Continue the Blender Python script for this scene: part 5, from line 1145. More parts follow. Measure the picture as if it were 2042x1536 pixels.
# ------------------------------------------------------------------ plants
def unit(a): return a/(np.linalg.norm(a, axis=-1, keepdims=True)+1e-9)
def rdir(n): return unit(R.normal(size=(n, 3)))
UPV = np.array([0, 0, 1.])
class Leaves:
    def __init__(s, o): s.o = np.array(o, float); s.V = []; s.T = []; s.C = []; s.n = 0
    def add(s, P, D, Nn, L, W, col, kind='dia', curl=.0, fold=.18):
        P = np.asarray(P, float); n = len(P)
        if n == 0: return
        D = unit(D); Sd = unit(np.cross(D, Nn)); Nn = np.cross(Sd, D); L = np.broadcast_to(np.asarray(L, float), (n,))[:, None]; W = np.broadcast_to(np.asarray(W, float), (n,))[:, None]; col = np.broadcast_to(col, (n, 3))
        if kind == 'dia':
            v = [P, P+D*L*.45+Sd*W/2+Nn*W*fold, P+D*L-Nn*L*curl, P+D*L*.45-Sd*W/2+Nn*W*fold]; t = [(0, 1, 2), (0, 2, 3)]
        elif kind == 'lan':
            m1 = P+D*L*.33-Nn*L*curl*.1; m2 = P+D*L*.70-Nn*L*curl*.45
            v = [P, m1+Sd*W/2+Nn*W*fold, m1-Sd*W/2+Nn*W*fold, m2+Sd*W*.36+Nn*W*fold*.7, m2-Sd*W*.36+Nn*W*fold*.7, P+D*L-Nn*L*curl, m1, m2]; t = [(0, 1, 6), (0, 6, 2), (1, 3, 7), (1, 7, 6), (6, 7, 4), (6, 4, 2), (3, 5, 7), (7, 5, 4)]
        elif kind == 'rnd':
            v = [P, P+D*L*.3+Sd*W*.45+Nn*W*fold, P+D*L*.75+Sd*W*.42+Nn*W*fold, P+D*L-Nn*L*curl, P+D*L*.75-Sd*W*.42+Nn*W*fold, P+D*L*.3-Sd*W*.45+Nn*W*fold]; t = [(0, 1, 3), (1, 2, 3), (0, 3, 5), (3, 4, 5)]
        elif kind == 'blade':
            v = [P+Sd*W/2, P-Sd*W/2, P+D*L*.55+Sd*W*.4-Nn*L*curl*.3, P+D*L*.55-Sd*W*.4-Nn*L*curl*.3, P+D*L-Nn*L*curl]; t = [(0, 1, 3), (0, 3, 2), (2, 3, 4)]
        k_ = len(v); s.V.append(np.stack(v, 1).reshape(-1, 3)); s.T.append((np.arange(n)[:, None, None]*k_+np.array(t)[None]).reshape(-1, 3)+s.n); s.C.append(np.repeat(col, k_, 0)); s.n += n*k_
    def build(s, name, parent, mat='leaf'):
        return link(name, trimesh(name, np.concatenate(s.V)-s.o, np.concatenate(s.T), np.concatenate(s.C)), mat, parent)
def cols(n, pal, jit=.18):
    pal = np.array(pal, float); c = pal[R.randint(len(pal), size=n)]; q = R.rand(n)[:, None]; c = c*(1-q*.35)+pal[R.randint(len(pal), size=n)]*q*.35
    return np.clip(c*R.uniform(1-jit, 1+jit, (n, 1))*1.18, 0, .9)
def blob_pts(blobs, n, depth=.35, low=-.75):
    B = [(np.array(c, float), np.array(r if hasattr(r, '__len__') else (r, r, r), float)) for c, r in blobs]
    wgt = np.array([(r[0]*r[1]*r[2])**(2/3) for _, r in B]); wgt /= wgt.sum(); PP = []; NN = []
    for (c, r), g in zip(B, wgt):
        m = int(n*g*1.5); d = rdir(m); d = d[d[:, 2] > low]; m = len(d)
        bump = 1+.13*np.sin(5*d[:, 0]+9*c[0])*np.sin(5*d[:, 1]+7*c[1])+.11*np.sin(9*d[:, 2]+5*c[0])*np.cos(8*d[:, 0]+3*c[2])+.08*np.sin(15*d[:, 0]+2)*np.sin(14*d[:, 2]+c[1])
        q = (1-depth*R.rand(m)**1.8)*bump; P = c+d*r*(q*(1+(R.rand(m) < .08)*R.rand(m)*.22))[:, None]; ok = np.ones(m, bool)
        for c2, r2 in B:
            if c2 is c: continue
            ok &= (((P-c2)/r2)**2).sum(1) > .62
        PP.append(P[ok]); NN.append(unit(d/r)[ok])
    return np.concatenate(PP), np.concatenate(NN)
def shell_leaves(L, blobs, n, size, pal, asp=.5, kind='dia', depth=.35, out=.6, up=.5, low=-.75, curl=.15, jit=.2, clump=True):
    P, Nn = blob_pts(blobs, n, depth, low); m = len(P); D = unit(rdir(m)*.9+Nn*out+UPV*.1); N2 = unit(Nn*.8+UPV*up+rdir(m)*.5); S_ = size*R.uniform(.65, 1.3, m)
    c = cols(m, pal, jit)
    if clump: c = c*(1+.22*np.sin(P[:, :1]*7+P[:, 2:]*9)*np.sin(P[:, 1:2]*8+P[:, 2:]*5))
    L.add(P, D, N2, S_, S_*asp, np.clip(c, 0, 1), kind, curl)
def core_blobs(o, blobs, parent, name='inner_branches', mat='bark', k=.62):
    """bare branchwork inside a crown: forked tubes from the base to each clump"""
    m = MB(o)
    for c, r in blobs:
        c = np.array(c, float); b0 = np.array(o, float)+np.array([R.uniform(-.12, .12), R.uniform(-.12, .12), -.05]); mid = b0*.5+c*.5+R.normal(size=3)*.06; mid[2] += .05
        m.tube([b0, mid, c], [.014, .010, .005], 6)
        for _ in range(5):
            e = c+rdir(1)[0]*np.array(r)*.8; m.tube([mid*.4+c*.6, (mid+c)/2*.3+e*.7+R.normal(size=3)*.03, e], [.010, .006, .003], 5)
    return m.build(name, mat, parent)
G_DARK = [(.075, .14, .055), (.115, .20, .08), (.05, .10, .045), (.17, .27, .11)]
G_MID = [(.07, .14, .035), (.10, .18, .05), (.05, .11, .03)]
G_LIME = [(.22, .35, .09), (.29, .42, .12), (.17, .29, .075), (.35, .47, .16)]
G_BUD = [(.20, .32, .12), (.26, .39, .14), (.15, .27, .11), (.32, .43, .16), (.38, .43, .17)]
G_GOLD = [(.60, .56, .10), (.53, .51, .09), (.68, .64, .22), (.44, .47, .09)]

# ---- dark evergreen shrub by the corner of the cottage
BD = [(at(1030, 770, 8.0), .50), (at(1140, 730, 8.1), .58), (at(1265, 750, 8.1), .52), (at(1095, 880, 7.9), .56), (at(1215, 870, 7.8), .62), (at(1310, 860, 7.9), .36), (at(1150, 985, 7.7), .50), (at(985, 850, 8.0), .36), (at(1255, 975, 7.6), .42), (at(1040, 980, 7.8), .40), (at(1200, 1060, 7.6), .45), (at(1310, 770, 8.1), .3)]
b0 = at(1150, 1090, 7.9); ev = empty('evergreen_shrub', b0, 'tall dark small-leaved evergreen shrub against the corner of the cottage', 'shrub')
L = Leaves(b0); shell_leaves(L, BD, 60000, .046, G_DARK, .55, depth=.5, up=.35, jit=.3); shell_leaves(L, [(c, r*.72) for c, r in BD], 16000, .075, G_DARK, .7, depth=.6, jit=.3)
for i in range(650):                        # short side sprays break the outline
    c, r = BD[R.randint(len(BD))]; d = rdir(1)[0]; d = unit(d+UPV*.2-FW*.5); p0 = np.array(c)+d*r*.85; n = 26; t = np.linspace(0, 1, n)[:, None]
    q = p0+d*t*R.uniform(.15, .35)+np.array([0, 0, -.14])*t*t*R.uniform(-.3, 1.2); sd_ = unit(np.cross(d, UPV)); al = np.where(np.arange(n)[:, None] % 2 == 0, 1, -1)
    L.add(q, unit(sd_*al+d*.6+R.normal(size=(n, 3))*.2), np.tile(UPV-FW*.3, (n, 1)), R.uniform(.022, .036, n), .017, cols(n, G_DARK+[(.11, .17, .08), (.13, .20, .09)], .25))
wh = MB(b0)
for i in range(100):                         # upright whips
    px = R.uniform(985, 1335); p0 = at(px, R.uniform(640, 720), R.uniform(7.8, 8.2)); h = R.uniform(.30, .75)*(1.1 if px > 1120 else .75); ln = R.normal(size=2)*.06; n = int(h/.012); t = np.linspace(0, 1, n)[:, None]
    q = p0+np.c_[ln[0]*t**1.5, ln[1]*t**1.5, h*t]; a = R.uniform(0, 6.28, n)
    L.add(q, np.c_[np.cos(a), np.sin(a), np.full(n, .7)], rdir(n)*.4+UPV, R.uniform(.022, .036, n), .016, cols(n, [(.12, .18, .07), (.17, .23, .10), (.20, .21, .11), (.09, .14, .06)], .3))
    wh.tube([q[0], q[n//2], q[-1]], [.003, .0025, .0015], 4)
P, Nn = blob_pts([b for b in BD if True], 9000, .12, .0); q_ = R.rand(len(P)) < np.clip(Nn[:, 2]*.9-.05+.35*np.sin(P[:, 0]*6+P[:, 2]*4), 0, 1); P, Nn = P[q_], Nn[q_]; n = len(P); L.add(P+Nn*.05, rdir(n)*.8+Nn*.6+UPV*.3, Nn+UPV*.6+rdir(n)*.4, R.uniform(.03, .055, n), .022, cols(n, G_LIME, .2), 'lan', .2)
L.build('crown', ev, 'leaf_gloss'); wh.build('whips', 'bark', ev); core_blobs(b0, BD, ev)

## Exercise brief
Filter the data for the string "from" and copy every line that has it.

## Worked solution
Continue the Blender Python script for this scene: part 5, from line 1145. More parts follow. Measure the picture as if it were 2042x1536 pixels.
    """bare branchwork inside a crown: forked tubes from the base to each clump"""